The Dutch-based giant relies on high-energy lasers and complex Field Programmable Gate Array-based controls. Based on the trial production report, the prototype under testing at the Huawei facility leveraging the laser-induced discharge plasma is said to feature a simpler and smaller design while also consuming less power and costing less to manufacture. Before these tests commenced, China and SMIC continued to rely on older DUV machinery.

The earlier-generation lithography systems use 248nm and 193nm wavelengths, which are significantly inferior compared to EUV’s 13.5nm radiation. SMIC would have to rely on attaining multiple patterning steps to obtain advanced nodes, which not only increased wafer production costs but was a time-consuming process that resulted in a massive bill. It was estimated that SMIC’s 5nm chips would be 50 percent more expensive than TSMC’s when produced on the same lithography, which would explain why the technology has yet to debut in any application.

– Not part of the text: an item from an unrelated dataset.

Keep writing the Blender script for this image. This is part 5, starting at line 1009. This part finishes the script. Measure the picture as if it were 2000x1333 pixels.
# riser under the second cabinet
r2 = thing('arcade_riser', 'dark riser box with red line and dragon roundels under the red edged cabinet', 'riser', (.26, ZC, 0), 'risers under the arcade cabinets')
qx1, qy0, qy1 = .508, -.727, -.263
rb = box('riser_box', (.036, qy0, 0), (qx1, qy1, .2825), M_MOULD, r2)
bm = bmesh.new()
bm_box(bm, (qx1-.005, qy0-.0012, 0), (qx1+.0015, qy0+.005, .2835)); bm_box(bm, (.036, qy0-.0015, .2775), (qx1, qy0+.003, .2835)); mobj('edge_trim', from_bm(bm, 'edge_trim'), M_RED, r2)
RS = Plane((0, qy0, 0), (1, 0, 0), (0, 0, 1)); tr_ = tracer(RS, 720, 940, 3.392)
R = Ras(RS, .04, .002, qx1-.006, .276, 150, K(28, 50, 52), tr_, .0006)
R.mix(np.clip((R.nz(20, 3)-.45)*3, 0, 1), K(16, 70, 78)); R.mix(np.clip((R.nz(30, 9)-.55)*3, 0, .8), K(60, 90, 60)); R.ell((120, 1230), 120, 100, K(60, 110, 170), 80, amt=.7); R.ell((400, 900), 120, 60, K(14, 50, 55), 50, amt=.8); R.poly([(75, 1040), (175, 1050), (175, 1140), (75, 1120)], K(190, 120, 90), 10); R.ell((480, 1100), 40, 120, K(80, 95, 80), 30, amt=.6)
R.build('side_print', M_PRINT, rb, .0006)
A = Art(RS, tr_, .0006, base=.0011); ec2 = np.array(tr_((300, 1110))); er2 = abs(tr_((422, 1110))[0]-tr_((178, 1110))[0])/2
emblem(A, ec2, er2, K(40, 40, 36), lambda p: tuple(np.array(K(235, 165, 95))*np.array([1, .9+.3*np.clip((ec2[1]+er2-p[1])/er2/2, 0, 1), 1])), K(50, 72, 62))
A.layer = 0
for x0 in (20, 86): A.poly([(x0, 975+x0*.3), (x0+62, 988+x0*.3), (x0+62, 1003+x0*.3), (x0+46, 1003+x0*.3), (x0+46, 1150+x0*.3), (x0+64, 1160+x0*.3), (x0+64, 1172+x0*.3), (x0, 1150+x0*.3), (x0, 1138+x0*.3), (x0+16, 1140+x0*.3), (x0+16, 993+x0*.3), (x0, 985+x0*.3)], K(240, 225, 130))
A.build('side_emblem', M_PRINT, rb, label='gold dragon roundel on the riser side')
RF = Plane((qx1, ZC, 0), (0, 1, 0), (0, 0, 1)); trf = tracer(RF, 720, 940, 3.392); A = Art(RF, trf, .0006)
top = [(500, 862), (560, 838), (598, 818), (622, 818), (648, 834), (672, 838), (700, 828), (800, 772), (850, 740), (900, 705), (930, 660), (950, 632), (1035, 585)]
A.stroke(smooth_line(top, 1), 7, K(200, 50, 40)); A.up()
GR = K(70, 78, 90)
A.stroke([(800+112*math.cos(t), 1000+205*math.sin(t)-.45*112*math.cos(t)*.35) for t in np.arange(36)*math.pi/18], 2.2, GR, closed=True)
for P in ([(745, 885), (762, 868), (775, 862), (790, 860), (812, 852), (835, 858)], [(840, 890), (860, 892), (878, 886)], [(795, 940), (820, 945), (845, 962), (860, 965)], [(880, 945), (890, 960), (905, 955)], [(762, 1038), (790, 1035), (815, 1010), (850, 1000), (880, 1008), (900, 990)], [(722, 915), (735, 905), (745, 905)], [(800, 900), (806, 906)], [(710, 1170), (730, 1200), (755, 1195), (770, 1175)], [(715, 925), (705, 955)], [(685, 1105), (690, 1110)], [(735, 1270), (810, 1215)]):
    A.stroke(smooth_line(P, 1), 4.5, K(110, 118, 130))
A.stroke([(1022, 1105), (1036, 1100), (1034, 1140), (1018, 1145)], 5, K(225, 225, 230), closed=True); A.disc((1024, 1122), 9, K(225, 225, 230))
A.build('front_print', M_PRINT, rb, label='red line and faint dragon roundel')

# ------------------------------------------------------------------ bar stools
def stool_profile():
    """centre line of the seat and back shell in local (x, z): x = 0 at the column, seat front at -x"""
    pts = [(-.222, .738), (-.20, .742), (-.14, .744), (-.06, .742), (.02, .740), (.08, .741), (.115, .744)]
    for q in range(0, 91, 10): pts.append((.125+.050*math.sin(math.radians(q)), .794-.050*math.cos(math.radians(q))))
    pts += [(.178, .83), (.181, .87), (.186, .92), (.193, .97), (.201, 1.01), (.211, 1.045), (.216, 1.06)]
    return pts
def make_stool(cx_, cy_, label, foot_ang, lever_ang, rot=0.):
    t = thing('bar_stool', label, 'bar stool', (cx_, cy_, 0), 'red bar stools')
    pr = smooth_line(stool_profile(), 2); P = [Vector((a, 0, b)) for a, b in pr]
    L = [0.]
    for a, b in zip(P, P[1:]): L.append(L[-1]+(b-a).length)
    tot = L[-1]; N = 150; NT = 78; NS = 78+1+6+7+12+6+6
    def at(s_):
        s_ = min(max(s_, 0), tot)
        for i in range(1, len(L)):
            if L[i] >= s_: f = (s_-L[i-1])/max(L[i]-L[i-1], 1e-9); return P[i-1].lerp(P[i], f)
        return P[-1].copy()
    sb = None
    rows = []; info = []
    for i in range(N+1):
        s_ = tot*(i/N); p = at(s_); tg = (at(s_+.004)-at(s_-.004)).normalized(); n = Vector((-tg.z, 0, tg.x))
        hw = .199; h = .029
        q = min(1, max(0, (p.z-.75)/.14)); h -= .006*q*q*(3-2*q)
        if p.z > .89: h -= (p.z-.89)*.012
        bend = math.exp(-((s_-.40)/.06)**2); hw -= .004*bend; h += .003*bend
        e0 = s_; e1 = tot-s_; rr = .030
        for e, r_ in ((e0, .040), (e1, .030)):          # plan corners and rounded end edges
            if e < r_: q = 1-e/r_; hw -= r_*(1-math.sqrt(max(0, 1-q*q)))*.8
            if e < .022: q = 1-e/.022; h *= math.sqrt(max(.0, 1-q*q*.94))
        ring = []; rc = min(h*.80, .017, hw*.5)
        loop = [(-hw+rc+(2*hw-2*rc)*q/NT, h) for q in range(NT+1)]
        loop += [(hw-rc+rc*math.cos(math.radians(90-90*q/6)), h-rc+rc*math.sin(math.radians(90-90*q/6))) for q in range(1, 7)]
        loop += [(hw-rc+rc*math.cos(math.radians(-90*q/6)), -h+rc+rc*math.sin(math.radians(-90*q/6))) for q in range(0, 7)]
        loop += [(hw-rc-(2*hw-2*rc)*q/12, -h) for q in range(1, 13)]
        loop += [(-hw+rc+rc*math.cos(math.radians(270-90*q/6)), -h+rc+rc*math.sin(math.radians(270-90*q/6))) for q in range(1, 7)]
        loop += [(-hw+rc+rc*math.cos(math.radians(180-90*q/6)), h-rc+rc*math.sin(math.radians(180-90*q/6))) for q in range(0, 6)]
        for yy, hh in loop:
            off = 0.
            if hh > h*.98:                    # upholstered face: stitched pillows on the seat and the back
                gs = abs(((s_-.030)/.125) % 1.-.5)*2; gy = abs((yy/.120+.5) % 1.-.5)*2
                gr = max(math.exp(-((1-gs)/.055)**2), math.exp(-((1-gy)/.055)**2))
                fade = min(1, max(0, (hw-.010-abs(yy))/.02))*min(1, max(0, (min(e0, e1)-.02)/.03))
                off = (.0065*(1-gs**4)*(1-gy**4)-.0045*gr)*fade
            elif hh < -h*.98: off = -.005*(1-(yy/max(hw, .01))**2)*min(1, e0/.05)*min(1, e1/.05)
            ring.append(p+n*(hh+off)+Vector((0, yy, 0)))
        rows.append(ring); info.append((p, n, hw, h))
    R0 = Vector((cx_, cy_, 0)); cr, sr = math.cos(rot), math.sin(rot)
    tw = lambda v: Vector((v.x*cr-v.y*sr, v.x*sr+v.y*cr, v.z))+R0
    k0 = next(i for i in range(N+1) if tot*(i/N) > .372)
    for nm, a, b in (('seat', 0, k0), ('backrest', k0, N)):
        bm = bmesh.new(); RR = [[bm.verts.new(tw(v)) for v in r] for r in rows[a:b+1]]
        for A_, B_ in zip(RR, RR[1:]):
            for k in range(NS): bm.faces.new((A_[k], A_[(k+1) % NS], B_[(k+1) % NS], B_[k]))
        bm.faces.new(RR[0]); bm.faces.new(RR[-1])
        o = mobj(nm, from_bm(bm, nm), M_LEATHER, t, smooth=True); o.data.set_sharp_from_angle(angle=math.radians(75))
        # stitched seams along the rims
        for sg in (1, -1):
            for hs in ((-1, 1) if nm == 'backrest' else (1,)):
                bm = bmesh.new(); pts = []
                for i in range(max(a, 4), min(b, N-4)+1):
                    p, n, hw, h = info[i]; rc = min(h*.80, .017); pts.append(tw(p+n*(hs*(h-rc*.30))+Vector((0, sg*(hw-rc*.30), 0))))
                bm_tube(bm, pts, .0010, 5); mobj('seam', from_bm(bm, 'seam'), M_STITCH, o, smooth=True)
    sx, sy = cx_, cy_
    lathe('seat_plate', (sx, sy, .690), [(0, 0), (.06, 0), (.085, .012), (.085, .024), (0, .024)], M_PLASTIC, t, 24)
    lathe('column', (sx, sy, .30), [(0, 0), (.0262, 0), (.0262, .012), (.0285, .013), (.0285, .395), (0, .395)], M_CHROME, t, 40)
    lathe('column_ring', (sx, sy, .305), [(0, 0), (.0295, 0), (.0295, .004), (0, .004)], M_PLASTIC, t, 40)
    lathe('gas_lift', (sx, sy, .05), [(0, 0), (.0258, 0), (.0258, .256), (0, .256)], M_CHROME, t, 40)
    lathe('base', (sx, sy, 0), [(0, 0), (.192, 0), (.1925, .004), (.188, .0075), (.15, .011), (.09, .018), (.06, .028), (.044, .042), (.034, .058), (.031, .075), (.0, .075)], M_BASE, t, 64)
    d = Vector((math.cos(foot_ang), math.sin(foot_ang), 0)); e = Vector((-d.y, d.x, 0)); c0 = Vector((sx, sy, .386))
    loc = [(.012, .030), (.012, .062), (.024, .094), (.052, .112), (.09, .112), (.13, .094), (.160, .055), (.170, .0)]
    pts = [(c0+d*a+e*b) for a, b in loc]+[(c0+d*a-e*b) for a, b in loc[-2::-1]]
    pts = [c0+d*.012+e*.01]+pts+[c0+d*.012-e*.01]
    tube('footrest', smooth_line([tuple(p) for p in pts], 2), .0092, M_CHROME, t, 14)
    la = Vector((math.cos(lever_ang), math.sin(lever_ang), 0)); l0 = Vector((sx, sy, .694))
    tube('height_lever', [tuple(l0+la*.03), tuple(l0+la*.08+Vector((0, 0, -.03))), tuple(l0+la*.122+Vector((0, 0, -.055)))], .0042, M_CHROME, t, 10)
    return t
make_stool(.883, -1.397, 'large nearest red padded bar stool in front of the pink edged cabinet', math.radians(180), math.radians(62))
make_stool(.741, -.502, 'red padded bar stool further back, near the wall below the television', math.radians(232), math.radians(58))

Huawei is currently limited to developing its Kirin chipsets on the 7nm process, with the former Chinese giant limited to making minor tweaks to make its successive SoCs slightly more capable than their immediate predecessors. With this development, Huawei can significantly bridge the gap between the likes of Qualcomm and Apple, but we have noticed a pattern where such firms experience more roadblocks than a healthy progression. Hopefully, both Huawei and China will overcome these odds and deliver much-needed competition.